— begin —
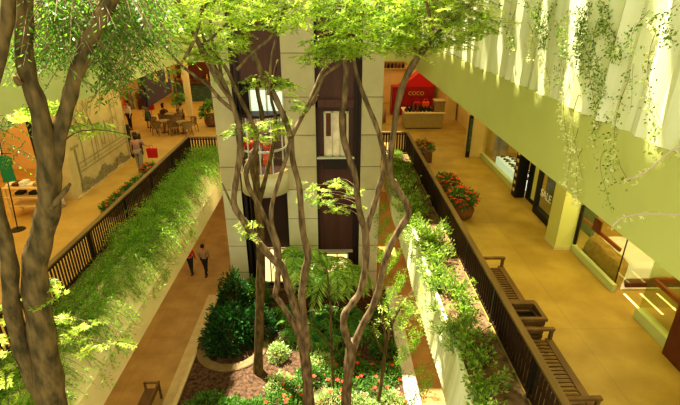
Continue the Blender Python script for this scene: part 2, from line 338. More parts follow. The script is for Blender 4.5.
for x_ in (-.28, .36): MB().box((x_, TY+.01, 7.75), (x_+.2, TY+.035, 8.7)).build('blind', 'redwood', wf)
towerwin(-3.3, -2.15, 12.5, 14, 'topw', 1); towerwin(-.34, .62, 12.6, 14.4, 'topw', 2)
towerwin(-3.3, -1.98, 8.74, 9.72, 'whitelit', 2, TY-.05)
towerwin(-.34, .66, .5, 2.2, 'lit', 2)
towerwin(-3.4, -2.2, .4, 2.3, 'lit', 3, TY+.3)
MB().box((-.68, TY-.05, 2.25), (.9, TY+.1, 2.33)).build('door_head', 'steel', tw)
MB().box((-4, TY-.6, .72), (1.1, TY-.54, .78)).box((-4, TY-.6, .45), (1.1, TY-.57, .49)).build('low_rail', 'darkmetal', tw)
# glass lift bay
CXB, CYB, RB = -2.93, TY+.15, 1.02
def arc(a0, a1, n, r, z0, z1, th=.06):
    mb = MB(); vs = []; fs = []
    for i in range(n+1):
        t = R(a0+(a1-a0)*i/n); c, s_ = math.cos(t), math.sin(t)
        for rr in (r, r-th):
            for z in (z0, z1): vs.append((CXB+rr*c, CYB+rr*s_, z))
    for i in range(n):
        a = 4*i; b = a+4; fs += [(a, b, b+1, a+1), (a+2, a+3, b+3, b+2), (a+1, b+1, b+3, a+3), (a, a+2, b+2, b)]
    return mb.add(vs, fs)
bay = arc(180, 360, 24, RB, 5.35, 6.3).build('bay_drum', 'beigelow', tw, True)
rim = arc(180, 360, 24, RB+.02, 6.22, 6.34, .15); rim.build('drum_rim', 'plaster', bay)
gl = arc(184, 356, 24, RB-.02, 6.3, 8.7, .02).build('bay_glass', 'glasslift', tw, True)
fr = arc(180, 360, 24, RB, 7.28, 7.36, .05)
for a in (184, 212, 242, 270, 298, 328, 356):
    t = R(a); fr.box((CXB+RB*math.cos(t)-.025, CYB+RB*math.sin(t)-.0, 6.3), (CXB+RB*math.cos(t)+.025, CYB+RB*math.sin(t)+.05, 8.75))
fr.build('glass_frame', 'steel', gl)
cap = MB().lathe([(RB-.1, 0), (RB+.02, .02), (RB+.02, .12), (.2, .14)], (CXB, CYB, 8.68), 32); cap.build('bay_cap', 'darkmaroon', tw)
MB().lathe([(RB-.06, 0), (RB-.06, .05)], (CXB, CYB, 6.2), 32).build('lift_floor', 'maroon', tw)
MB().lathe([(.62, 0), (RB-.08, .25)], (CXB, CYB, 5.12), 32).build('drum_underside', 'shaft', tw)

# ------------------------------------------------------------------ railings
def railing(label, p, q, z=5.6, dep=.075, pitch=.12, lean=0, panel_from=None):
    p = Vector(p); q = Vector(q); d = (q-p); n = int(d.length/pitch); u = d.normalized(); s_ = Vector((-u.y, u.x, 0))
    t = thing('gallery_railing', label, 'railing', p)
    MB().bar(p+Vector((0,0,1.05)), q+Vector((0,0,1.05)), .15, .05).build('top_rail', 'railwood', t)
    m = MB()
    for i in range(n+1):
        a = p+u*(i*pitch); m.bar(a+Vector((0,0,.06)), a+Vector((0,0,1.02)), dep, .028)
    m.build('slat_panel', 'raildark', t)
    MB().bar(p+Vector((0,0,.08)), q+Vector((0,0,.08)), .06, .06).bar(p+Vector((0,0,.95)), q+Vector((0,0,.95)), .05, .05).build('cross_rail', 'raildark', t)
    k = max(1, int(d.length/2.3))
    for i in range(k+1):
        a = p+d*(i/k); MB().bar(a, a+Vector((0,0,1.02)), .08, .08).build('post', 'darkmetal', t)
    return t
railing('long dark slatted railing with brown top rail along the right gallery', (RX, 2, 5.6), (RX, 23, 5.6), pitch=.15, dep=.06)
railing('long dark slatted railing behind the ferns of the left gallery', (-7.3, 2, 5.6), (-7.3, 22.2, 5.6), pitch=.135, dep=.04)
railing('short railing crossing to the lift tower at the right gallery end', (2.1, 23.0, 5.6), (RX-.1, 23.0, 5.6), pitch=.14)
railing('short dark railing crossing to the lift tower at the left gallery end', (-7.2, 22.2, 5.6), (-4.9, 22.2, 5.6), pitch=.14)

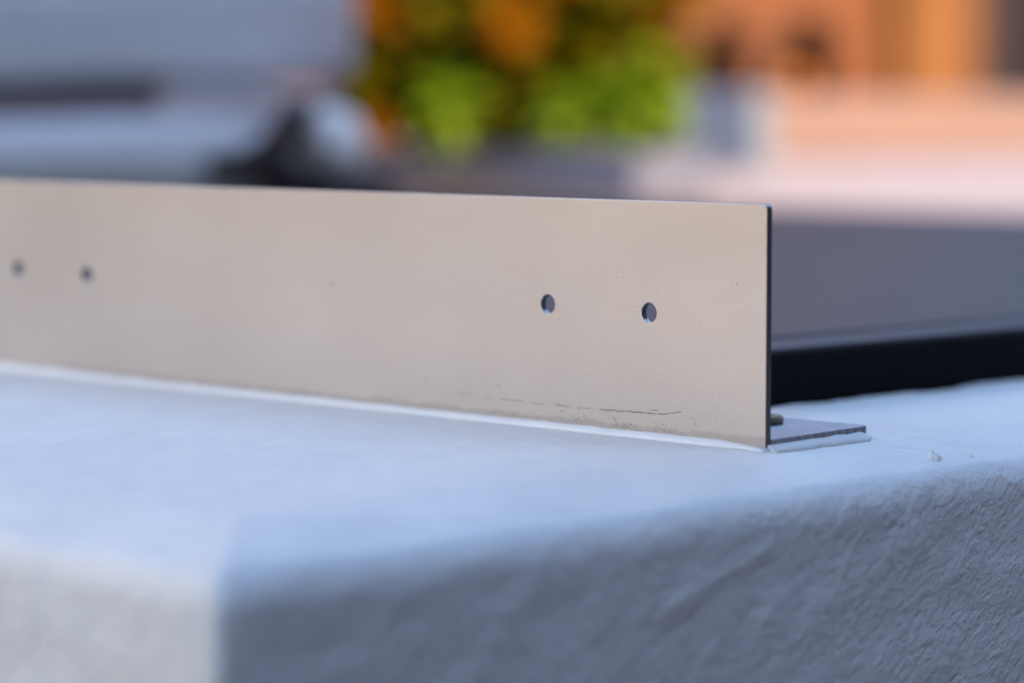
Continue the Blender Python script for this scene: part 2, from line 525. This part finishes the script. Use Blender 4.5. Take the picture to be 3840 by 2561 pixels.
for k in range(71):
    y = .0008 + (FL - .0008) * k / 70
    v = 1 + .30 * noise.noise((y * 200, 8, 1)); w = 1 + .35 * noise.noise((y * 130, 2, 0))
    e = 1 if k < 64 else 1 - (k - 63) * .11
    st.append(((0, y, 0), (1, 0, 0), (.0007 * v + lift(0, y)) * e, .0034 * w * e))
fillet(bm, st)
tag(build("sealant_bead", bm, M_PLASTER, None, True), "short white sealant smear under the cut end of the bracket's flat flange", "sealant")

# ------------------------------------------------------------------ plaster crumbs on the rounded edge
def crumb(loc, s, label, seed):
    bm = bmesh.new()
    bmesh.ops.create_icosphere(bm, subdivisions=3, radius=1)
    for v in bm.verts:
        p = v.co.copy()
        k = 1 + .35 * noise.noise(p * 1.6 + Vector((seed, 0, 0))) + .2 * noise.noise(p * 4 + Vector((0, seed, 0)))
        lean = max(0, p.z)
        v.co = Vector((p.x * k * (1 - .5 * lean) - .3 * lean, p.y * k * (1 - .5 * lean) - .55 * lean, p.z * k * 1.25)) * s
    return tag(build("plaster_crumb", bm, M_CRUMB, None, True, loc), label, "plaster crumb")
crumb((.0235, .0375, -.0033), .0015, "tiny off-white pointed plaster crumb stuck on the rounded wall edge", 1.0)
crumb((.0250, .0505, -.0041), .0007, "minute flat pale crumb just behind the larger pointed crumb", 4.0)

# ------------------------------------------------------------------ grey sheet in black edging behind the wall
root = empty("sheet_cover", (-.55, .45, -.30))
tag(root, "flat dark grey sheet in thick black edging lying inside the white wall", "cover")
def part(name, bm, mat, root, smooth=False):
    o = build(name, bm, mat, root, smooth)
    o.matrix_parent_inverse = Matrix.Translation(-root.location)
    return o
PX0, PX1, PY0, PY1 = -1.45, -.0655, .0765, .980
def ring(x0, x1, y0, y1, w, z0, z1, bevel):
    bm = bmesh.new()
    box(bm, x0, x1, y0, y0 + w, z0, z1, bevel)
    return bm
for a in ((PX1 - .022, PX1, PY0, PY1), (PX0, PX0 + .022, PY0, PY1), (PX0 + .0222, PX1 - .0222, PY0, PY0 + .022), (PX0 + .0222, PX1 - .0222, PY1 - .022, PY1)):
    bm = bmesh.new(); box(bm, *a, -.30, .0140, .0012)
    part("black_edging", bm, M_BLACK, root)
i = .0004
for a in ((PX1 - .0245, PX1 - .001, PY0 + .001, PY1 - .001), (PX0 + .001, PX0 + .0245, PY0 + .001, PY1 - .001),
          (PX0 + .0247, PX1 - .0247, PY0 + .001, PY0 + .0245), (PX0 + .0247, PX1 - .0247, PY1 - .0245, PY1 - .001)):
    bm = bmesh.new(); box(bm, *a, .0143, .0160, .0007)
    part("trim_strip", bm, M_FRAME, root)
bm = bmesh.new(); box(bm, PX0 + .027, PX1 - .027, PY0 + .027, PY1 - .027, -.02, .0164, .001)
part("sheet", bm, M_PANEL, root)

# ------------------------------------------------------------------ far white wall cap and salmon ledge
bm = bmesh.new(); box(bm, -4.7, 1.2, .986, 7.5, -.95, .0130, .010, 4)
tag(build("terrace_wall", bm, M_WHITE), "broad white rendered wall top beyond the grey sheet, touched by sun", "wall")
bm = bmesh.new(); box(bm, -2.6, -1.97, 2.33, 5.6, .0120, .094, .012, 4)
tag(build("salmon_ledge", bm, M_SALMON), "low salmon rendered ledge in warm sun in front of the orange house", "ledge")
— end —
Whenever "part" turns up in a line, pick that line out.

• [Full output]:
Continue the Blender Python script for this scene: part 2, from line 338. More parts follow. The script is for Blender 4.5.
Continue the Blender Python script for this scene: part 2, from line 525. This part finishes the script. Use Blender 4.5. Take the picture to be 3840 by 2561 pixels.
def part(name, bm, mat, root, smooth=False):
    part("black_edging", bm, M_BLACK, root)
    part("trim_strip", bm, M_FRAME, root)
part("sheet", bm, M_PANEL, root)